start

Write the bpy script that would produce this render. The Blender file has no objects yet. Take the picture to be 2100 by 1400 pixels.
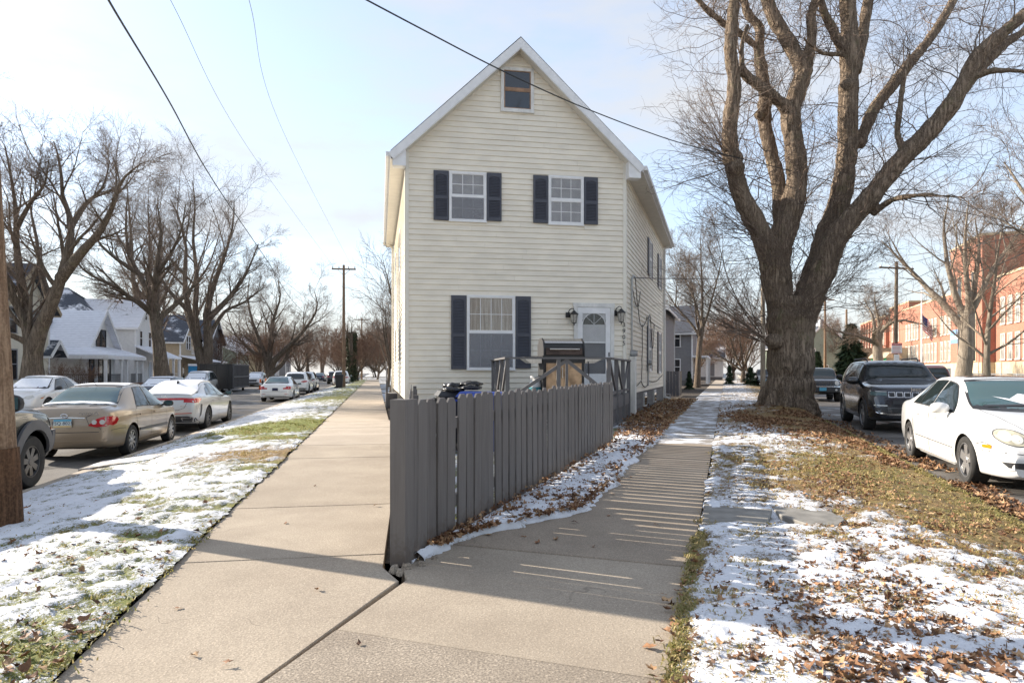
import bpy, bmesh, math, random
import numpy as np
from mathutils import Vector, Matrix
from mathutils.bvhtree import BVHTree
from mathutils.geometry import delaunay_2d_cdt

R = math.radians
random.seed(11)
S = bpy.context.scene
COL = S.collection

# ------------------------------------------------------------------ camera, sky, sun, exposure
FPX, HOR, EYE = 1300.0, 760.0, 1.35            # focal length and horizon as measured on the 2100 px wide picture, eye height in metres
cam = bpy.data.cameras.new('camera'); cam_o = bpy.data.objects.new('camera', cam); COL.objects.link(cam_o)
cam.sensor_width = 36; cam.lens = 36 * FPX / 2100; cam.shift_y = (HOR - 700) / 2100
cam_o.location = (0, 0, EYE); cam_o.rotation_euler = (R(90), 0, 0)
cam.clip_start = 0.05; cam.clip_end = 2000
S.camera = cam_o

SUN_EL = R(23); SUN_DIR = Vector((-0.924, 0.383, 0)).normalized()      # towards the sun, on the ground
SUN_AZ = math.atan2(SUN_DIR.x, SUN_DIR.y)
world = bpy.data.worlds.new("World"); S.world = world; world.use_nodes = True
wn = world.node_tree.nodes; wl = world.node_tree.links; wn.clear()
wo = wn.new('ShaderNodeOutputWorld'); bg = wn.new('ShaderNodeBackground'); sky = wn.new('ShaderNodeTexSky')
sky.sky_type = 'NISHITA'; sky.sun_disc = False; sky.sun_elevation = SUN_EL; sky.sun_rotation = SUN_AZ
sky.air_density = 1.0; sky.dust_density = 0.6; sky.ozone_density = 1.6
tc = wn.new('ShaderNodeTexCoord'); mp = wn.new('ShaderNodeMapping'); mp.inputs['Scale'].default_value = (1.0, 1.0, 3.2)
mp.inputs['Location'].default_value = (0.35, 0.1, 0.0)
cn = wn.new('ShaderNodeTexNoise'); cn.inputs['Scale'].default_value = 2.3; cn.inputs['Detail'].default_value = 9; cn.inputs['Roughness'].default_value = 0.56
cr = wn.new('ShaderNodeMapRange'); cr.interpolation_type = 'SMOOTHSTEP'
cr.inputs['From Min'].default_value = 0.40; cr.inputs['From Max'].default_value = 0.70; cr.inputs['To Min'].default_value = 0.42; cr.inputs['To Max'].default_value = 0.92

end

* Description of the task: The material above must be printed exactly, with its pictures left out.

* Reply to the task:
Write the bpy script that would produce this render. The Blender file has no objects yet. Take the picture to be 2100 by 1400 pixels.
import bpy, bmesh, math, random
import numpy as np
from mathutils import Vector, Matrix
from mathutils.bvhtree import BVHTree
from mathutils.geometry import delaunay_2d_cdt

R = math.radians
random.seed(11)
S = bpy.context.scene
COL = S.collection

# ------------------------------------------------------------------ camera, sky, sun, exposure
FPX, HOR, EYE = 1300.0, 760.0, 1.35            # focal length and horizon as measured on the 2100 px wide picture, eye height in metres
cam = bpy.data.cameras.new('camera'); cam_o = bpy.data.objects.new('camera', cam); COL.objects.link(cam_o)
cam.sensor_width = 36; cam.lens = 36 * FPX / 2100; cam.shift_y = (HOR - 700) / 2100
cam_o.location = (0, 0, EYE); cam_o.rotation_euler = (R(90), 0, 0)
cam.clip_start = 0.05; cam.clip_end = 2000
S.camera = cam_o

SUN_EL = R(23); SUN_DIR = Vector((-0.924, 0.383, 0)).normalized()      # towards the sun, on the ground
SUN_AZ = math.atan2(SUN_DIR.x, SUN_DIR.y)
world = bpy.data.worlds.new("World"); S.world = world; world.use_nodes = True
wn = world.node_tree.nodes; wl = world.node_tree.links; wn.clear()
wo = wn.new('ShaderNodeOutputWorld'); bg = wn.new('ShaderNodeBackground'); sky = wn.new('ShaderNodeTexSky')
sky.sky_type = 'NISHITA'; sky.sun_disc = False; sky.sun_elevation = SUN_EL; sky.sun_rotation = SUN_AZ
sky.air_density = 1.0; sky.dust_density = 0.6; sky.ozone_density = 1.6
tc = wn.new('ShaderNodeTexCoord'); mp = wn.new('ShaderNodeMapping'); mp.inputs['Scale'].default_value = (1.0, 1.0, 3.2)
mp.inputs['Location'].default_value = (0.35, 0.1, 0.0)
cn = wn.new('ShaderNodeTexNoise'); cn.inputs['Scale'].default_value = 2.3; cn.inputs['Detail'].default_value = 9; cn.inputs['Roughness'].default_value = 0.56
cr = wn.new('ShaderNodeMapRange'); cr.interpolation_type = 'SMOOTHSTEP'
cr.inputs['From Min'].default_value = 0.40; cr.inputs['From Max'].default_value = 0.70; cr.inputs['To Min'].default_value = 0.42; cr.inputs['To Max'].default_value = 0.92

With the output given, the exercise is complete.